Forensic Expert Reports
In 2011 the Criminal Cases Review Commission (CCRC) gave a provisional refusal to Jeremy Bamber's application. The submission itself was supported by three forensic reports one of which is linked below.
At the trial the prosecution claimed that red paint came to be embedded on a sound moderator during a fight between Nevill and Jeremy in the kitchen at White House Farm. The only photographs of this scratch were taken on the 12th of September 1985, some five weeks after the original crime scene photographs. Curiously, the original scene photographs disclosed don't show the area in question which is underneath the mantle shelf. This contention suggests that the scratches were fabricated evidence created to implicated Jeremy Bamber.

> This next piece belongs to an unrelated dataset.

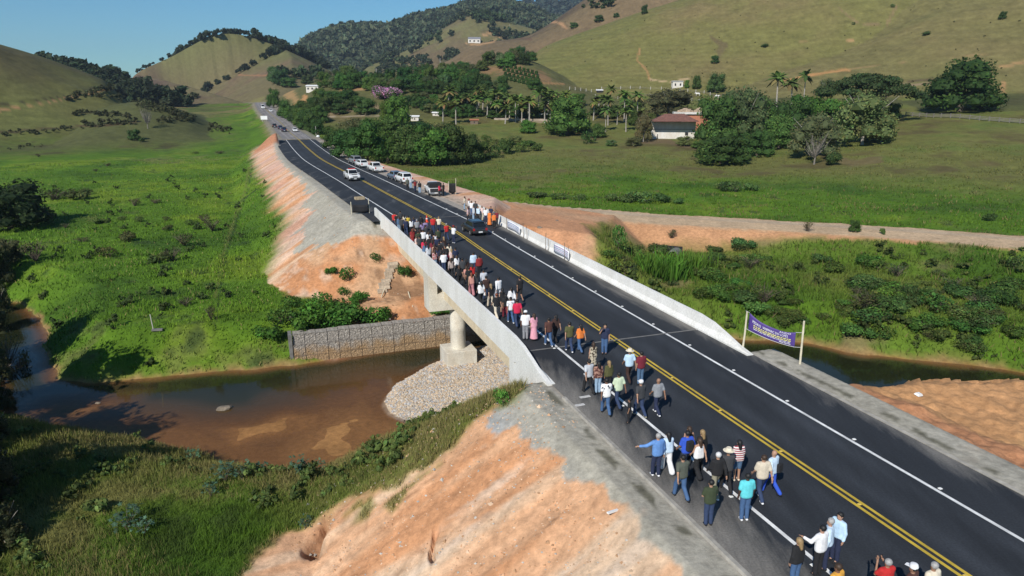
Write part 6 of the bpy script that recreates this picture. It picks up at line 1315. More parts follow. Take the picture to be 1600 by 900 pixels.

To support this contention Peter Sutherst argued in a forensic report that the area where scratch marks were present could be seen in one of the photographs taken on the 7th of August, and that there were not scratch marks present in this photograph. Peter Sutherst was only allowed to examine the photographs at the CCRC's offices and was not given full access at his lab as he requested.
The CCRC initially stated to the defence that Sutherst was their preferred expert and therefore they would not hire another forensic expert to test the validity of his findings. They renaged on this and hired a leading forensic firm to refute this report and argue that the area where the scratches were made could not be seen in the photographs taken on the 7th of August 1985. They sent the case photographs in negative form by courier to LGC forensics lab for examination, and thus giving their expert advantage over Sutherst who worked without the specialist equipment at his own lab.
The defence still refutes LGC forensics contention that scratches cannot be seen owing to miscalculation of the location of the point of where the scratch marks would have been present on the images. The integrity of the CCRC has to be brought into question regarding the full disclosure of negatives outside of their offices. Forensic reports are costly and funding for reports like Sutherst's is difficult to find. From the outset the CCRC had put the defence's forensics at a disadvantage.